> _WHAT YOU SHOULD DO_
Repeat the listing in full, preserving every character.
GIVEN DATA start
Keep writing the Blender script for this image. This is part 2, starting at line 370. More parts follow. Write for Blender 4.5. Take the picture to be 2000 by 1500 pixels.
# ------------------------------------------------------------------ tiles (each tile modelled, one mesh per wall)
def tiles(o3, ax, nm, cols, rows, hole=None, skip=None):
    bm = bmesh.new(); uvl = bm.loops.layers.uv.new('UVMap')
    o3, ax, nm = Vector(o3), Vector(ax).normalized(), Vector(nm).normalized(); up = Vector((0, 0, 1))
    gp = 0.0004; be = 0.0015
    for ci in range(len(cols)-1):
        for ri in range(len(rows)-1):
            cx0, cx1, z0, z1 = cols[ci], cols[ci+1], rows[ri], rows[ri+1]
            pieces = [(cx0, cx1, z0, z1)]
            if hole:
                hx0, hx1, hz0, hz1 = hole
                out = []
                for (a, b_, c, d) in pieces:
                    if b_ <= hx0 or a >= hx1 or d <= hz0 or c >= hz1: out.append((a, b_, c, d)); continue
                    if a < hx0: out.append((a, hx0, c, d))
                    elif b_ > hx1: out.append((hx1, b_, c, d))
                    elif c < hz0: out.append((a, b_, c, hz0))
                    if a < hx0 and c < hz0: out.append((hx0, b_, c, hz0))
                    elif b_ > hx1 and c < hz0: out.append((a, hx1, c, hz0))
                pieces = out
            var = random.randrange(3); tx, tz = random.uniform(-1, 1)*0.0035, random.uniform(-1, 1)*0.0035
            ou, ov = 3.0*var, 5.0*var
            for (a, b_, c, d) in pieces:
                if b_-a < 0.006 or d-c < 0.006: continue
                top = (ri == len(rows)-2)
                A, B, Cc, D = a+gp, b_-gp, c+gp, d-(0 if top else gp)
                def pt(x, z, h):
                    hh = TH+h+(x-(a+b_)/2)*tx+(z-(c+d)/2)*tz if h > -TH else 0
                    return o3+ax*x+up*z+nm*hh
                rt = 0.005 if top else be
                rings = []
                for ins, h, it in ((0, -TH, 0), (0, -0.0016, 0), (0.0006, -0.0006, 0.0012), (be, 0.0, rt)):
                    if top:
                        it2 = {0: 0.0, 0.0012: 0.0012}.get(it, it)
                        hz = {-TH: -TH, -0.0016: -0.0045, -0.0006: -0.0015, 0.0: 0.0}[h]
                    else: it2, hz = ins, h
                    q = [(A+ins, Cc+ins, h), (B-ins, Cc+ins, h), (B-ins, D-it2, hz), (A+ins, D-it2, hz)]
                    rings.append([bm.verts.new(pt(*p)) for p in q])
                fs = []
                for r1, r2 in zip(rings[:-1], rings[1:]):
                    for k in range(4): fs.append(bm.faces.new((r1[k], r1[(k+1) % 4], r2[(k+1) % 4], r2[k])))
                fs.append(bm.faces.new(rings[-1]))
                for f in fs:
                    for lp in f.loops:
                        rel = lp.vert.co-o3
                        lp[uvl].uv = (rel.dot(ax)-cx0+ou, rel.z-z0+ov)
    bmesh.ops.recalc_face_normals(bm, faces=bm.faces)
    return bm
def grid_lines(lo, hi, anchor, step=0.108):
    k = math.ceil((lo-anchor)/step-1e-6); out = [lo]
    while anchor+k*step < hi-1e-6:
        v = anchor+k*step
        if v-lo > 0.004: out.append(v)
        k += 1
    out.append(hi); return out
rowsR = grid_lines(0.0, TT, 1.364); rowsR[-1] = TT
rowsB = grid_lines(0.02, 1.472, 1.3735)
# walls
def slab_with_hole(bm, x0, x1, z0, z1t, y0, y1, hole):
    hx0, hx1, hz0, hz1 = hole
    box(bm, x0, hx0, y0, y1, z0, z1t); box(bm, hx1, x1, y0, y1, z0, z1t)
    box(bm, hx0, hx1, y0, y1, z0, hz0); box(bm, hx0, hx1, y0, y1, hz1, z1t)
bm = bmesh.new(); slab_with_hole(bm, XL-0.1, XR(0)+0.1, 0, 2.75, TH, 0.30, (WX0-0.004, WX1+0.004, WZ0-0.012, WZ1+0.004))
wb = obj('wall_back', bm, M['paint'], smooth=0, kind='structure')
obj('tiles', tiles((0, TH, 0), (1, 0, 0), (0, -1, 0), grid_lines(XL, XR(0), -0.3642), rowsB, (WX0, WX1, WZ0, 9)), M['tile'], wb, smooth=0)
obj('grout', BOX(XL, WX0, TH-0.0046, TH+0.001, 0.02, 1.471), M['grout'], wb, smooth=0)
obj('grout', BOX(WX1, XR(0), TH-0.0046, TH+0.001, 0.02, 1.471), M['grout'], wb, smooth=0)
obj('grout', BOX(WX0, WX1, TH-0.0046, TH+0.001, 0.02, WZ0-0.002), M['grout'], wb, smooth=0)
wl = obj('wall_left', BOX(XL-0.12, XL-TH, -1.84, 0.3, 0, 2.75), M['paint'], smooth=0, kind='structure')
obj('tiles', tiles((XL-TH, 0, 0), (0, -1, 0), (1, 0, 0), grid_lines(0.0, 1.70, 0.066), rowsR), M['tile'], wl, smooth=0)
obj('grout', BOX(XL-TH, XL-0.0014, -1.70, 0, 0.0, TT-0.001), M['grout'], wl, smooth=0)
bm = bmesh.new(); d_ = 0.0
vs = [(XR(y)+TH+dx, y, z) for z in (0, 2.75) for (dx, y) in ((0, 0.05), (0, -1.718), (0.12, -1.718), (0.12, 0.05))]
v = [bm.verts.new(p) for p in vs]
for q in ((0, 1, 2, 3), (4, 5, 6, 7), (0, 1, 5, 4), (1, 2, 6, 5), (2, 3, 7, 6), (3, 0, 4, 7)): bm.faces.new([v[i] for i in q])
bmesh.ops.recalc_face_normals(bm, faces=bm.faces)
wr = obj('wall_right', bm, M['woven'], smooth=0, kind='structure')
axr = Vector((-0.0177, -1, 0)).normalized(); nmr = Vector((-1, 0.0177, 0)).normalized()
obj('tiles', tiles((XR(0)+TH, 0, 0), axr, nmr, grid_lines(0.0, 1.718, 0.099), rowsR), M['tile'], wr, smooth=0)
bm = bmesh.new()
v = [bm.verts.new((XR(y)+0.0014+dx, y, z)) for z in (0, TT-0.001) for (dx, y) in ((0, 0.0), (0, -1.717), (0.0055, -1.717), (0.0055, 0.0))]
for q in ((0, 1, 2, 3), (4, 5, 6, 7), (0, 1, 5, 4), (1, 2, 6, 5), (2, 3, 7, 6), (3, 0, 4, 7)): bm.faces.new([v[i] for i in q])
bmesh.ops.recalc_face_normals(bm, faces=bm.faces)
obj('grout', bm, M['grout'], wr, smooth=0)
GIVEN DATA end
> _WRITTEN RESPONSE_
Keep writing the Blender script for this image. This is part 2, starting at line 370. More parts follow. Write for Blender 4.5. Take the picture to be 2000 by 1500 pixels.
# ------------------------------------------------------------------ tiles (each tile modelled, one mesh per wall)
def tiles(o3, ax, nm, cols, rows, hole=None, skip=None):
    bm = bmesh.new(); uvl = bm.loops.layers.uv.new('UVMap')
    o3, ax, nm = Vector(o3), Vector(ax).normalized(), Vector(nm).normalized(); up = Vector((0, 0, 1))
    gp = 0.0004; be = 0.0015
    for ci in range(len(cols)-1):
        for ri in range(len(rows)-1):
            cx0, cx1, z0, z1 = cols[ci], cols[ci+1], rows[ri], rows[ri+1]
            pieces = [(cx0, cx1, z0, z1)]
            if hole:
                hx0, hx1, hz0, hz1 = hole
                out = []
                for (a, b_, c, d) in pieces:
                    if b_ <= hx0 or a >= hx1 or d <= hz0 or c >= hz1: out.append((a, b_, c, d)); continue
                    if a < hx0: out.append((a, hx0, c, d))
                    elif b_ > hx1: out.append((hx1, b_, c, d))
                    elif c < hz0: out.append((a, b_, c, hz0))
                    if a < hx0 and c < hz0: out.append((hx0, b_, c, hz0))
                    elif b_ > hx1 and c < hz0: out.append((a, hx1, c, hz0))
                pieces = out
            var = random.randrange(3); tx, tz = random.uniform(-1, 1)*0.0035, random.uniform(-1, 1)*0.0035
            ou, ov = 3.0*var, 5.0*var
            for (a, b_, c, d) in pieces:
                if b_-a < 0.006 or d-c < 0.006: continue
                top = (ri == len(rows)-2)
                A, B, Cc, D = a+gp, b_-gp, c+gp, d-(0 if top else gp)
                def pt(x, z, h):
                    hh = TH+h+(x-(a+b_)/2)*tx+(z-(c+d)/2)*tz if h > -TH else 0
                    return o3+ax*x+up*z+nm*hh
                rt = 0.005 if top else be
                rings = []
                for ins, h, it in ((0, -TH, 0), (0, -0.0016, 0), (0.0006, -0.0006, 0.0012), (be, 0.0, rt)):
                    if top:
                        it2 = {0: 0.0, 0.0012: 0.0012}.get(it, it)
                        hz = {-TH: -TH, -0.0016: -0.0045, -0.0006: -0.0015, 0.0: 0.0}[h]
                    else: it2, hz = ins, h
                    q = [(A+ins, Cc+ins, h), (B-ins, Cc+ins, h), (B-ins, D-it2, hz), (A+ins, D-it2, hz)]
                    rings.append([bm.verts.new(pt(*p)) for p in q])
                fs = []
                for r1, r2 in zip(rings[:-1], rings[1:]):
                    for k in range(4): fs.append(bm.faces.new((r1[k], r1[(k+1) % 4], r2[(k+1) % 4], r2[k])))
                fs.append(bm.faces.new(rings[-1]))
                for f in fs:
                    for lp in f.loops:
                        rel = lp.vert.co-o3
                        lp[uvl].uv = (rel.dot(ax)-cx0+ou, rel.z-z0+ov)
    bmesh.ops.recalc_face_normals(bm, faces=bm.faces)
    return bm
def grid_lines(lo, hi, anchor, step=0.108):
    k = math.ceil((lo-anchor)/step-1e-6); out = [lo]
    while anchor+k*step < hi-1e-6:
        v = anchor+k*step
        if v-lo > 0.004: out.append(v)
        k += 1
    out.append(hi); return out
rowsR = grid_lines(0.0, TT, 1.364); rowsR[-1] = TT
rowsB = grid_lines(0.02, 1.472, 1.3735)
# walls
def slab_with_hole(bm, x0, x1, z0, z1t, y0, y1, hole):
    hx0, hx1, hz0, hz1 = hole
    box(bm, x0, hx0, y0, y1, z0, z1t); box(bm, hx1, x1, y0, y1, z0, z1t)
    box(bm, hx0, hx1, y0, y1, z0, hz0); box(bm, hx0, hx1, y0, y1, hz1, z1t)
bm = bmesh.new(); slab_with_hole(bm, XL-0.1, XR(0)+0.1, 0, 2.75, TH, 0.30, (WX0-0.004, WX1+0.004, WZ0-0.012, WZ1+0.004))
wb = obj('wall_back', bm, M['paint'], smooth=0, kind='structure')
obj('tiles', tiles((0, TH, 0), (1, 0, 0), (0, -1, 0), grid_lines(XL, XR(0), -0.3642), rowsB, (WX0, WX1, WZ0, 9)), M['tile'], wb, smooth=0)
obj('grout', BOX(XL, WX0, TH-0.0046, TH+0.001, 0.02, 1.471), M['grout'], wb, smooth=0)
obj('grout', BOX(WX1, XR(0), TH-0.0046, TH+0.001, 0.02, 1.471), M['grout'], wb, smooth=0)
obj('grout', BOX(WX0, WX1, TH-0.0046, TH+0.001, 0.02, WZ0-0.002), M['grout'], wb, smooth=0)
wl = obj('wall_left', BOX(XL-0.12, XL-TH, -1.84, 0.3, 0, 2.75), M['paint'], smooth=0, kind='structure')
obj('tiles', tiles((XL-TH, 0, 0), (0, -1, 0), (1, 0, 0), grid_lines(0.0, 1.70, 0.066), rowsR), M['tile'], wl, smooth=0)
obj('grout', BOX(XL-TH, XL-0.0014, -1.70, 0, 0.0, TT-0.001), M['grout'], wl, smooth=0)
bm = bmesh.new(); d_ = 0.0
vs = [(XR(y)+TH+dx, y, z) for z in (0, 2.75) for (dx, y) in ((0, 0.05), (0, -1.718), (0.12, -1.718), (0.12, 0.05))]
v = [bm.verts.new(p) for p in vs]
for q in ((0, 1, 2, 3), (4, 5, 6, 7), (0, 1, 5, 4), (1, 2, 6, 5), (2, 3, 7, 6), (3, 0, 4, 7)): bm.faces.new([v[i] for i in q])
bmesh.ops.recalc_face_normals(bm, faces=bm.faces)
wr = obj('wall_right', bm, M['woven'], smooth=0, kind='structure')
axr = Vector((-0.0177, -1, 0)).normalized(); nmr = Vector((-1, 0.0177, 0)).normalized()
obj('tiles', tiles((XR(0)+TH, 0, 0), axr, nmr, grid_lines(0.0, 1.718, 0.099), rowsR), M['tile'], wr, smooth=0)
bm = bmesh.new()
v = [bm.verts.new((XR(y)+0.0014+dx, y, z)) for z in (0, TT-0.001) for (dx, y) in ((0, 0.0), (0, -1.717), (0.0055, -1.717), (0.0055, 0.0))]
for q in ((0, 1, 2, 3), (4, 5, 6, 7), (0, 1, 5, 4), (1, 2, 6, 5), (2, 3, 7, 6), (3, 0, 4, 7)): bm.faces.new([v[i] for i in q])
bmesh.ops.recalc_face_normals(bm, faces=bm.faces)
obj('grout', bm, M['grout'], wr, smooth=0)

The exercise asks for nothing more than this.